---------- Data extract

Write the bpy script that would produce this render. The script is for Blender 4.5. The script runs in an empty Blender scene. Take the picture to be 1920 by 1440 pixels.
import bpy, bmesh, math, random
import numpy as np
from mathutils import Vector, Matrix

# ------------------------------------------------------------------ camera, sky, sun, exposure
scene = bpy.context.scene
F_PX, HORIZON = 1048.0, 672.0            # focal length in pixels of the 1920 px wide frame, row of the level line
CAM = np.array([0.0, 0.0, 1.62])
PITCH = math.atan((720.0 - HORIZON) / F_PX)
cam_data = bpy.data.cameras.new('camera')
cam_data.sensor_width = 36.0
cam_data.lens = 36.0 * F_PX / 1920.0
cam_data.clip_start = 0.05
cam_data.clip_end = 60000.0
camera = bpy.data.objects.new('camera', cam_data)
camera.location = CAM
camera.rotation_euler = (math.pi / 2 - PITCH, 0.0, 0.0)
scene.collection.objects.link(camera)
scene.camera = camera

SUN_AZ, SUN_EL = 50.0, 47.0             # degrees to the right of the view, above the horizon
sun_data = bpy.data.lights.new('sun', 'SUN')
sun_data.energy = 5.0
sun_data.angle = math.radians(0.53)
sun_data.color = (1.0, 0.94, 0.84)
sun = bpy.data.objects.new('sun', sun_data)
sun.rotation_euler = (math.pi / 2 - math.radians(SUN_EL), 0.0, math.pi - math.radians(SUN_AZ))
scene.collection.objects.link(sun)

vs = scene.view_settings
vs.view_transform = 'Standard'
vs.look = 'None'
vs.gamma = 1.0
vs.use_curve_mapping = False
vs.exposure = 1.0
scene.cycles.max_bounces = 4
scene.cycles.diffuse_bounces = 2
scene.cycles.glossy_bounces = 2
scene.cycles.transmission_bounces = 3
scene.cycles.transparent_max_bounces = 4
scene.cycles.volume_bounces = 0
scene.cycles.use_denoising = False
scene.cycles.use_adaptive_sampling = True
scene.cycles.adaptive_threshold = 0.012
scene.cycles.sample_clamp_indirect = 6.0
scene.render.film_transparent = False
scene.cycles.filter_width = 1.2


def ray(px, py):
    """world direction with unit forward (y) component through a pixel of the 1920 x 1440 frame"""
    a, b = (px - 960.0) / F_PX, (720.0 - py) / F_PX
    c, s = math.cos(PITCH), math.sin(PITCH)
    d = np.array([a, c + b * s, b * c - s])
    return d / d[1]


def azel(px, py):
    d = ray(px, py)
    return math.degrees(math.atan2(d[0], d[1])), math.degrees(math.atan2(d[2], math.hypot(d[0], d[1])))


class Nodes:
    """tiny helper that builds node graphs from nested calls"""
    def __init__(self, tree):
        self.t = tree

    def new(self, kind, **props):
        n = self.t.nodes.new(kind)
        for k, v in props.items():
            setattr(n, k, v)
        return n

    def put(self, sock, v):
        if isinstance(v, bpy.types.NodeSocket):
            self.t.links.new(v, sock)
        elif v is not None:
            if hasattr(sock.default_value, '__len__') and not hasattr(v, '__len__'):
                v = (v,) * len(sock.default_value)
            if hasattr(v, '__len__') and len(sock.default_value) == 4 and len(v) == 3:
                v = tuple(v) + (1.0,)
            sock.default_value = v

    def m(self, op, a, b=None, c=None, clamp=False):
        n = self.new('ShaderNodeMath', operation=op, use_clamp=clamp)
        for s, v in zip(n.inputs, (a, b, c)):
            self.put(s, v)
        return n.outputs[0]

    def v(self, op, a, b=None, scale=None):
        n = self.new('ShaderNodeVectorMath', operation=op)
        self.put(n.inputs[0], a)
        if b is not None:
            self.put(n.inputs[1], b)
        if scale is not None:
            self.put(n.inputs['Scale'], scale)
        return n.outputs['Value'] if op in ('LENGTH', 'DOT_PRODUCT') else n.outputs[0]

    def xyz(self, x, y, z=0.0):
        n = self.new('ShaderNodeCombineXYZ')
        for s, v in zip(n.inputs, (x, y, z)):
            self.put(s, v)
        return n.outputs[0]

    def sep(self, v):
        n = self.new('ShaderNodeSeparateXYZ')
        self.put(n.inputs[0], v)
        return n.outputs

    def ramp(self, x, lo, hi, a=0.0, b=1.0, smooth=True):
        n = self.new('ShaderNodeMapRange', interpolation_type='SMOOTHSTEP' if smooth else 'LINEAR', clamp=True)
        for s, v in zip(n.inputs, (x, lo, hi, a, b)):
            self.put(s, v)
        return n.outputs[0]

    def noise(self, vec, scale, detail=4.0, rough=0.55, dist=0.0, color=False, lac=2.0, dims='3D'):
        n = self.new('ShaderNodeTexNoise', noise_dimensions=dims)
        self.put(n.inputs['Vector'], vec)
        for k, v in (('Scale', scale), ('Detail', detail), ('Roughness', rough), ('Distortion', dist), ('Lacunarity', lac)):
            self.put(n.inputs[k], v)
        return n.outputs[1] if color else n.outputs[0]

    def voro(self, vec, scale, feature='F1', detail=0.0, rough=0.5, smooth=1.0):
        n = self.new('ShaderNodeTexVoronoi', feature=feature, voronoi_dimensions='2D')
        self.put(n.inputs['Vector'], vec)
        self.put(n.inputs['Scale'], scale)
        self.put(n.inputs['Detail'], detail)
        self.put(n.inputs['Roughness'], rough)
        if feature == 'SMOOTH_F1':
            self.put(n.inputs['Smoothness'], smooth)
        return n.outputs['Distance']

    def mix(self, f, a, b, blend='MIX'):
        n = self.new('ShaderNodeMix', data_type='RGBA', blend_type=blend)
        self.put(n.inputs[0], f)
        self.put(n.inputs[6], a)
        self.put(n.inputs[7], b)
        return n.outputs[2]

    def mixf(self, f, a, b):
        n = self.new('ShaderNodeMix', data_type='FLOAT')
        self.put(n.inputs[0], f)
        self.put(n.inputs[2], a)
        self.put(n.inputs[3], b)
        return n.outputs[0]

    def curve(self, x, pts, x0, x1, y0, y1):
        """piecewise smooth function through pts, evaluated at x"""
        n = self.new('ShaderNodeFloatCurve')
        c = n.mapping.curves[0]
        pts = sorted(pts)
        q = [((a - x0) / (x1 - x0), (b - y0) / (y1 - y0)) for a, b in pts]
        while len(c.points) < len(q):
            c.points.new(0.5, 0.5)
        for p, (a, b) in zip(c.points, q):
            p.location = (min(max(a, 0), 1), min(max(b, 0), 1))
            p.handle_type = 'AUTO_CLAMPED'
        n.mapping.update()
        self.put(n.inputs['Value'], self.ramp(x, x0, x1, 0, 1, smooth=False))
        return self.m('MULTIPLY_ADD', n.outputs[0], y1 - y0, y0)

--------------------

All the data must be duplicated exactly, with nothing added or removed.

Write the bpy script that would produce this render. The script is for Blender 4.5. The script runs in an empty Blender scene. Take the picture to be 1920 by 1440 pixels.
import bpy, bmesh, math, random
import numpy as np
from mathutils import Vector, Matrix

# ------------------------------------------------------------------ camera, sky, sun, exposure
scene = bpy.context.scene
F_PX, HORIZON = 1048.0, 672.0            # focal length in pixels of the 1920 px wide frame, row of the level line
CAM = np.array([0.0, 0.0, 1.62])
PITCH = math.atan((720.0 - HORIZON) / F_PX)
cam_data = bpy.data.cameras.new('camera')
cam_data.sensor_width = 36.0
cam_data.lens = 36.0 * F_PX / 1920.0
cam_data.clip_start = 0.05
cam_data.clip_end = 60000.0
camera = bpy.data.objects.new('camera', cam_data)
camera.location = CAM
camera.rotation_euler = (math.pi / 2 - PITCH, 0.0, 0.0)
scene.collection.objects.link(camera)
scene.camera = camera

SUN_AZ, SUN_EL = 50.0, 47.0             # degrees to the right of the view, above the horizon
sun_data = bpy.data.lights.new('sun', 'SUN')
sun_data.energy = 5.0
sun_data.angle = math.radians(0.53)
sun_data.color = (1.0, 0.94, 0.84)
sun = bpy.data.objects.new('sun', sun_data)
sun.rotation_euler = (math.pi / 2 - math.radians(SUN_EL), 0.0, math.pi - math.radians(SUN_AZ))
scene.collection.objects.link(sun)

vs = scene.view_settings
vs.view_transform = 'Standard'
vs.look = 'None'
vs.gamma = 1.0
vs.use_curve_mapping = False
vs.exposure = 1.0
scene.cycles.max_bounces = 4
scene.cycles.diffuse_bounces = 2
scene.cycles.glossy_bounces = 2
scene.cycles.transmission_bounces = 3
scene.cycles.transparent_max_bounces = 4
scene.cycles.volume_bounces = 0
scene.cycles.use_denoising = False
scene.cycles.use_adaptive_sampling = True
scene.cycles.adaptive_threshold = 0.012
scene.cycles.sample_clamp_indirect = 6.0
scene.render.film_transparent = False
scene.cycles.filter_width = 1.2


def ray(px, py):
    """world direction with unit forward (y) component through a pixel of the 1920 x 1440 frame"""
    a, b = (px - 960.0) / F_PX, (720.0 - py) / F_PX
    c, s = math.cos(PITCH), math.sin(PITCH)
    d = np.array([a, c + b * s, b * c - s])
    return d / d[1]


def azel(px, py):
    d = ray(px, py)
    return math.degrees(math.atan2(d[0], d[1])), math.degrees(math.atan2(d[2], math.hypot(d[0], d[1])))


class Nodes:
    """tiny helper that builds node graphs from nested calls"""
    def __init__(self, tree):
        self.t = tree

    def new(self, kind, **props):
        n = self.t.nodes.new(kind)
        for k, v in props.items():
            setattr(n, k, v)
        return n

    def put(self, sock, v):
        if isinstance(v, bpy.types.NodeSocket):
            self.t.links.new(v, sock)
        elif v is not None:
            if hasattr(sock.default_value, '__len__') and not hasattr(v, '__len__'):
                v = (v,) * len(sock.default_value)
            if hasattr(v, '__len__') and len(sock.default_value) == 4 and len(v) == 3:
                v = tuple(v) + (1.0,)
            sock.default_value = v

    def m(self, op, a, b=None, c=None, clamp=False):
        n = self.new('ShaderNodeMath', operation=op, use_clamp=clamp)
        for s, v in zip(n.inputs, (a, b, c)):
            self.put(s, v)
        return n.outputs[0]

    def v(self, op, a, b=None, scale=None):
        n = self.new('ShaderNodeVectorMath', operation=op)
        self.put(n.inputs[0], a)
        if b is not None:
            self.put(n.inputs[1], b)
        if scale is not None:
            self.put(n.inputs['Scale'], scale)
        return n.outputs['Value'] if op in ('LENGTH', 'DOT_PRODUCT') else n.outputs[0]

    def xyz(self, x, y, z=0.0):
        n = self.new('ShaderNodeCombineXYZ')
        for s, v in zip(n.inputs, (x, y, z)):
            self.put(s, v)
        return n.outputs[0]

    def sep(self, v):
        n = self.new('ShaderNodeSeparateXYZ')
        self.put(n.inputs[0], v)
        return n.outputs

    def ramp(self, x, lo, hi, a=0.0, b=1.0, smooth=True):
        n = self.new('ShaderNodeMapRange', interpolation_type='SMOOTHSTEP' if smooth else 'LINEAR', clamp=True)
        for s, v in zip(n.inputs, (x, lo, hi, a, b)):
            self.put(s, v)
        return n.outputs[0]

    def noise(self, vec, scale, detail=4.0, rough=0.55, dist=0.0, color=False, lac=2.0, dims='3D'):
        n = self.new('ShaderNodeTexNoise', noise_dimensions=dims)
        self.put(n.inputs['Vector'], vec)
        for k, v in (('Scale', scale), ('Detail', detail), ('Roughness', rough), ('Distortion', dist), ('Lacunarity', lac)):
            self.put(n.inputs[k], v)
        return n.outputs[1] if color else n.outputs[0]

    def voro(self, vec, scale, feature='F1', detail=0.0, rough=0.5, smooth=1.0):
        n = self.new('ShaderNodeTexVoronoi', feature=feature, voronoi_dimensions='2D')
        self.put(n.inputs['Vector'], vec)
        self.put(n.inputs['Scale'], scale)
        self.put(n.inputs['Detail'], detail)
        self.put(n.inputs['Roughness'], rough)
        if feature == 'SMOOTH_F1':
            self.put(n.inputs['Smoothness'], smooth)
        return n.outputs['Distance']

    def mix(self, f, a, b, blend='MIX'):
        n = self.new('ShaderNodeMix', data_type='RGBA', blend_type=blend)
        self.put(n.inputs[0], f)
        self.put(n.inputs[6], a)
        self.put(n.inputs[7], b)
        return n.outputs[2]

    def mixf(self, f, a, b):
        n = self.new('ShaderNodeMix', data_type='FLOAT')
        self.put(n.inputs[0], f)
        self.put(n.inputs[2], a)
        self.put(n.inputs[3], b)
        return n.outputs[0]

    def curve(self, x, pts, x0, x1, y0, y1):
        """piecewise smooth function through pts, evaluated at x"""
        n = self.new('ShaderNodeFloatCurve')
        c = n.mapping.curves[0]
        pts = sorted(pts)
        q = [((a - x0) / (x1 - x0), (b - y0) / (y1 - y0)) for a, b in pts]
        while len(c.points) < len(q):
            c.points.new(0.5, 0.5)
        for p, (a, b) in zip(c.points, q):
            p.location = (min(max(a, 0), 1), min(max(b, 0), 1))
            p.handle_type = 'AUTO_CLAMPED'
        n.mapping.update()
        self.put(n.inputs['Value'], self.ramp(x, x0, x1, 0, 1, smooth=False))
        return self.m('MULTIPLY_ADD', n.outputs[0], y1 - y0, y0)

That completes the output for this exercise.